Set down each line of the material that follows, exactly, with no pictures.

----------------------------------------

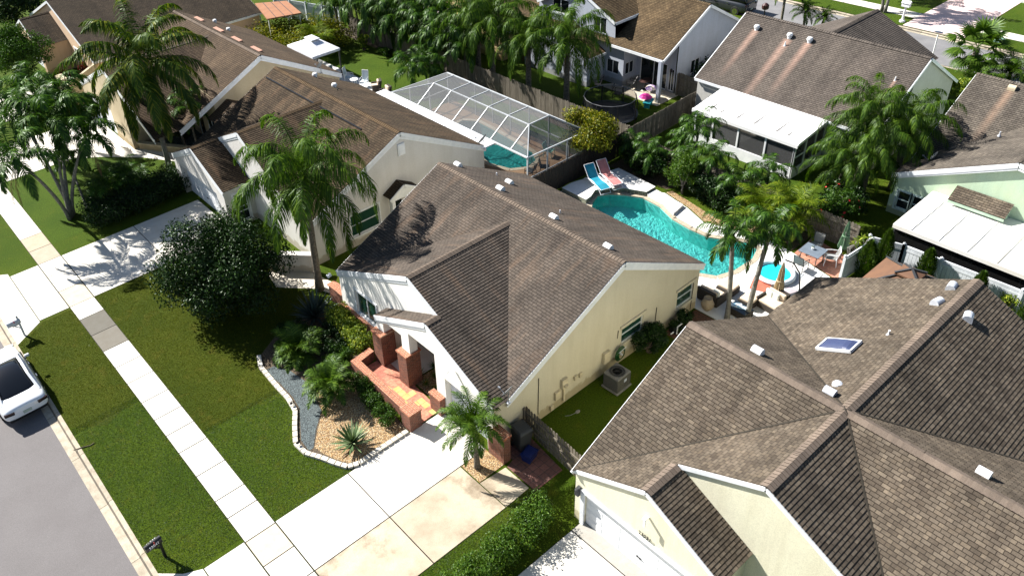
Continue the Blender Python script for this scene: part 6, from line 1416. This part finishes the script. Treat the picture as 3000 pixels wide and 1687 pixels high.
def vinyl(label, pts, h=1.45):
    x0, y0 = pts[0]; t = thing('vinyl_fence', label, 'fence', (x0, y0, 0))
    for a, b in zip(pts, pts[1:]):
        a, b = Vector(a)-Vector((x0, y0)), Vector(b)-Vector((x0, y0)); L_ = (b-a).length; n = max(1, round(L_/1.8)); d = (b-a)/n
        for k in range(n):
            p, q = a+d*k, a+d*(k+1); mb = MB(); u = (q-p).normalized(); m = max(2, int((q-p).length/.16))
            for j in range(m): c0, c1 = p.lerp(q, j/m), p.lerp(q, (j+1)/m)-u*.012; mb.beam((c0.x, c0.y, h*.5), (c1.x, c1.y, h*.5), .03, h-.3)
            for z in (.12, h-.22, h-.05): mb.beam((p.x, p.y, z), (q.x, q.y, z), .055, .13)
            mb.build('panel', VINYL, t)
        for k in range(n+1): p = a+d*k; mb = MB(); mb.box((p.x, p.y, h/2+.03), (.12, .12, h+.06)); mb.lathe([(.09, 0), (.09, .03), (.01, .1)], (p.x, p.y, h+.06), 4); mb.build('post', VINYL, t)
vinyl('white vinyl fence seen end-on at the edge of the salmon pavers', [(32.6, 12.55), (34.75, 12.4)])
vinyl('long sunlit white vinyl fence below the patio roof of the mint house', [(34.95, 12.6), (35.35, 11.2), (35.55, 3.0)])
vinyl('white vinyl fence beyond the orange patio roof at the top edge', [(33.9, 66.5), (36.2, 59.5)], 1.7)
# ---------------------------------------------------------------- side yard
GREYB = M('grey_plastic_bin', (.045, .048, .05), .55); BLUEB = M('blue_recycling_plastic', (.008, .018, .11), .45)
t = thing('wheeled_bin', 'large dark grey wheeled bin in the shade beside the picket fence', 'bin', (14.95, 15.55, .02), R(-8)); mb = MB()
def rs(w, d, z): return [(-w/2, -d/2, z), (w/2, -d/2, z), (w/2, d/2, z), (-w/2, d/2, z)]
loft(mb, [rs(.45, .5, .05), rs(.58, .66, .95)]); mb.build('body', GREYB, t, bevel=.02); mb = MB(); loft(mb, [rs(.62, .72, .95), rs(.62, .72, 1.0), rs(.5, .58, 1.06)]); mb.build('lid', GREYB, t, bevel=.02)
for s in (-1, 1): mb = MB(); mb.tube([(s*.25, .28, .1), (s*.31, .28, .1)], .1, 12); mb.build('wheel', RUBBER, t)
t = thing('recycling_box', 'small open blue recycling box on the red pavers', 'box', (14.75, 14.93, .02), R(12)); mb = MB()
loft(mb, [rs(.48, .34, .0), rs(.56, .42, .34), rs(.60, .46, .34), rs(.6, .46, .31)], cap=False); loft(mb, [rs(.52, .38, .34), rs(.44, .30, .03)], cap=True); mb.build('box', BLUEB, t)
mb = MB(); mb.tube([(-.12, 0, .1), (.05, .05, .25)], .05, 8); mb.box((.1, -.05, .15), (.14, .1, .12), .4); mb.build('bottle', M('mixed_rubbish', (.4, .3, .2), .4), t)
t = thing('air_conditioner', 'grey condenser unit with round fan grille on the shaded side lawn', 'air conditioner', (20.0, 15.2, .05), R(2)); mb = MB()
mb.box((0, 0, .40), (.84, .74, .72)); mb.box((0, 0, .015), (.95, .85, .09)); mb.build('body', M('condenser_paint', (.16, .155, .145), .6, (.12, .118, .11), 9), t, bevel=.04)
mb = MB(); mb.lathe([(.33, .765), (.33, .775), (.29, .777), (.29, .765)], (0, 0, 0), 24)
for k in range(4): mb.lathe([(.07+.06*k, .77), (.078+.06*k, .776)], (0, 0, 0), 24)
for k in range(8): a = k*math.pi/4; mb.beam((0, 0, .78), (.3*math.cos(a), .3*math.sin(a), .78), .012, .01)
mb.build('grille', DGREY, t); mb = MB(); mb.lathe([(.28, .762), (.28, .766)], (0, 0, 0), 24); mb.build('fan_well', BLACK, t)
mb = MB()
for i in range(22): mb.box((-.40+i*.038, -.372, .40), (.012, .012, .62)); mb.box((-.422, -.35+i*.033, .40), (.012, .012, .62))
mb.build('louvre', M('louvre_dark', (.06, .06, .055), .7), t)
mb = MB(); mb.box((.05, -.385, .5), (.16, .01, .14)); mb.build('sticker', M('label_paper', (.45, .5, .6), .6), t)
t = thing('hose_reel', 'green garden hose coiled on the cream wall above the condenser', 'hose reel', (20.95, 15.88, .75)); mb = MB()
for k in range(5): r_k = .30-.03*k; mb.tube([(r_k*math.cos(a/12*math.pi), -.03-.02*k, r_k*1.2*math.sin(a/12*math.pi)) for a in range(25)], .018, 6)
mb.build('hose', M('green_hose', (.012, .07, .018), .4), t); mb = MB(); mb.beam((0, .12, 0), (0, -.15, 0), .06, .06); mb.tube([(-.2, -.12, .2), (.25, -.14, .3)], .012, 6); mb.build('bracket', ALU, t)
t = thing('pool_pipes', 'white pvc pipes and black pump beside the wall at the rear of the side yard', 'pump', (24.3, 15.45, 0)); mb = MB()
for q in ([(0, 0, .05), (0, 0, .45), (.35, 0, .45), (.35, .3, .45)], [(.5, .1, .05), (.5, .1, .6), (.8, .1, .6), (.8, .4, .3)], [(-.3, .1, .15), (.3, .1, .15)], [(.2, -.2, .3), (.7, -.2, .3), (.7, -.2, .05)]): mb.tube(q, .03, 8)
mb.build('pipe', WHITE, t); mb = MB(); mb.tube([(-.1, .2, .2), (.45, .2, .2)], [.16, .14], 12); mb.box((.15, .2, .05), (.4, .3, .08)); mb.build('pump', BLACK, t)
t = thing('stepping_stone', 'oval grey valve cover and hose on the shaded grass by the cream wall', 'valve cover', (17.8, 15.3, 0)); t.scale = (.6, .6, 1); mb = MB(); mb.lathe([(.2, 0), (.2, .03), (.15, .05)], (0, 0, 0), 16, 0, 1, .6); mb.build('cover', M('grey_cover', (.2, .19, .17), .9), t)
mb = MB(); mb.tube([(-.9, .3, .02), (-.6, .1, .02), (-.4, .05, .03), (-.2, 0, .03)], .008, 6); mb.build('hose', METAL, t)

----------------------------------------

■ **Solved problem**:
Continue the Blender Python script for this scene: part 6, from line 1416. This part finishes the script. Treat the picture as 3000 pixels wide and 1687 pixels high.
def vinyl(label, pts, h=1.45):
    x0, y0 = pts[0]; t = thing('vinyl_fence', label, 'fence', (x0, y0, 0))
    for a, b in zip(pts, pts[1:]):
        a, b = Vector(a)-Vector((x0, y0)), Vector(b)-Vector((x0, y0)); L_ = (b-a).length; n = max(1, round(L_/1.8)); d = (b-a)/n
        for k in range(n):
            p, q = a+d*k, a+d*(k+1); mb = MB(); u = (q-p).normalized(); m = max(2, int((q-p).length/.16))
            for j in range(m): c0, c1 = p.lerp(q, j/m), p.lerp(q, (j+1)/m)-u*.012; mb.beam((c0.x, c0.y, h*.5), (c1.x, c1.y, h*.5), .03, h-.3)
            for z in (.12, h-.22, h-.05): mb.beam((p.x, p.y, z), (q.x, q.y, z), .055, .13)
            mb.build('panel', VINYL, t)
        for k in range(n+1): p = a+d*k; mb = MB(); mb.box((p.x, p.y, h/2+.03), (.12, .12, h+.06)); mb.lathe([(.09, 0), (.09, .03), (.01, .1)], (p.x, p.y, h+.06), 4); mb.build('post', VINYL, t)
vinyl('white vinyl fence seen end-on at the edge of the salmon pavers', [(32.6, 12.55), (34.75, 12.4)])
vinyl('long sunlit white vinyl fence below the patio roof of the mint house', [(34.95, 12.6), (35.35, 11.2), (35.55, 3.0)])
vinyl('white vinyl fence beyond the orange patio roof at the top edge', [(33.9, 66.5), (36.2, 59.5)], 1.7)
# ---------------------------------------------------------------- side yard
GREYB = M('grey_plastic_bin', (.045, .048, .05), .55); BLUEB = M('blue_recycling_plastic', (.008, .018, .11), .45)
t = thing('wheeled_bin', 'large dark grey wheeled bin in the shade beside the picket fence', 'bin', (14.95, 15.55, .02), R(-8)); mb = MB()
def rs(w, d, z): return [(-w/2, -d/2, z), (w/2, -d/2, z), (w/2, d/2, z), (-w/2, d/2, z)]
loft(mb, [rs(.45, .5, .05), rs(.58, .66, .95)]); mb.build('body', GREYB, t, bevel=.02); mb = MB(); loft(mb, [rs(.62, .72, .95), rs(.62, .72, 1.0), rs(.5, .58, 1.06)]); mb.build('lid', GREYB, t, bevel=.02)
for s in (-1, 1): mb = MB(); mb.tube([(s*.25, .28, .1), (s*.31, .28, .1)], .1, 12); mb.build('wheel', RUBBER, t)
t = thing('recycling_box', 'small open blue recycling box on the red pavers', 'box', (14.75, 14.93, .02), R(12)); mb = MB()
loft(mb, [rs(.48, .34, .0), rs(.56, .42, .34), rs(.60, .46, .34), rs(.6, .46, .31)], cap=False); loft(mb, [rs(.52, .38, .34), rs(.44, .30, .03)], cap=True); mb.build('box', BLUEB, t)
mb = MB(); mb.tube([(-.12, 0, .1), (.05, .05, .25)], .05, 8); mb.box((.1, -.05, .15), (.14, .1, .12), .4); mb.build('bottle', M('mixed_rubbish', (.4, .3, .2), .4), t)
t = thing('air_conditioner', 'grey condenser unit with round fan grille on the shaded side lawn', 'air conditioner', (20.0, 15.2, .05), R(2)); mb = MB()
mb.box((0, 0, .40), (.84, .74, .72)); mb.box((0, 0, .015), (.95, .85, .09)); mb.build('body', M('condenser_paint', (.16, .155, .145), .6, (.12, .118, .11), 9), t, bevel=.04)
mb = MB(); mb.lathe([(.33, .765), (.33, .775), (.29, .777), (.29, .765)], (0, 0, 0), 24)
for k in range(4): mb.lathe([(.07+.06*k, .77), (.078+.06*k, .776)], (0, 0, 0), 24)
for k in range(8): a = k*math.pi/4; mb.beam((0, 0, .78), (.3*math.cos(a), .3*math.sin(a), .78), .012, .01)
mb.build('grille', DGREY, t); mb = MB(); mb.lathe([(.28, .762), (.28, .766)], (0, 0, 0), 24); mb.build('fan_well', BLACK, t)
mb = MB()
for i in range(22): mb.box((-.40+i*.038, -.372, .40), (.012, .012, .62)); mb.box((-.422, -.35+i*.033, .40), (.012, .012, .62))
mb.build('louvre', M('louvre_dark', (.06, .06, .055), .7), t)
mb = MB(); mb.box((.05, -.385, .5), (.16, .01, .14)); mb.build('sticker', M('label_paper', (.45, .5, .6), .6), t)
t = thing('hose_reel', 'green garden hose coiled on the cream wall above the condenser', 'hose reel', (20.95, 15.88, .75)); mb = MB()
for k in range(5): r_k = .30-.03*k; mb.tube([(r_k*math.cos(a/12*math.pi), -.03-.02*k, r_k*1.2*math.sin(a/12*math.pi)) for a in range(25)], .018, 6)
mb.build('hose', M('green_hose', (.012, .07, .018), .4), t); mb = MB(); mb.beam((0, .12, 0), (0, -.15, 0), .06, .06); mb.tube([(-.2, -.12, .2), (.25, -.14, .3)], .012, 6); mb.build('bracket', ALU, t)
t = thing('pool_pipes', 'white pvc pipes and black pump beside the wall at the rear of the side yard', 'pump', (24.3, 15.45, 0)); mb = MB()
for q in ([(0, 0, .05), (0, 0, .45), (.35, 0, .45), (.35, .3, .45)], [(.5, .1, .05), (.5, .1, .6), (.8, .1, .6), (.8, .4, .3)], [(-.3, .1, .15), (.3, .1, .15)], [(.2, -.2, .3), (.7, -.2, .3), (.7, -.2, .05)]): mb.tube(q, .03, 8)
mb.build('pipe', WHITE, t); mb = MB(); mb.tube([(-.1, .2, .2), (.45, .2, .2)], [.16, .14], 12); mb.box((.15, .2, .05), (.4, .3, .08)); mb.build('pump', BLACK, t)
t = thing('stepping_stone', 'oval grey valve cover and hose on the shaded grass by the cream wall', 'valve cover', (17.8, 15.3, 0)); t.scale = (.6, .6, 1); mb = MB(); mb.lathe([(.2, 0), (.2, .03), (.15, .05)], (0, 0, 0), 16, 0, 1, .6); mb.build('cover', M('grey_cover', (.2, .19, .17), .9), t)
mb = MB(); mb.tube([(-.9, .3, .02), (-.6, .1, .02), (-.4, .05, .03), (-.2, 0, .03)], .008, 6); mb.build('hose', METAL, t)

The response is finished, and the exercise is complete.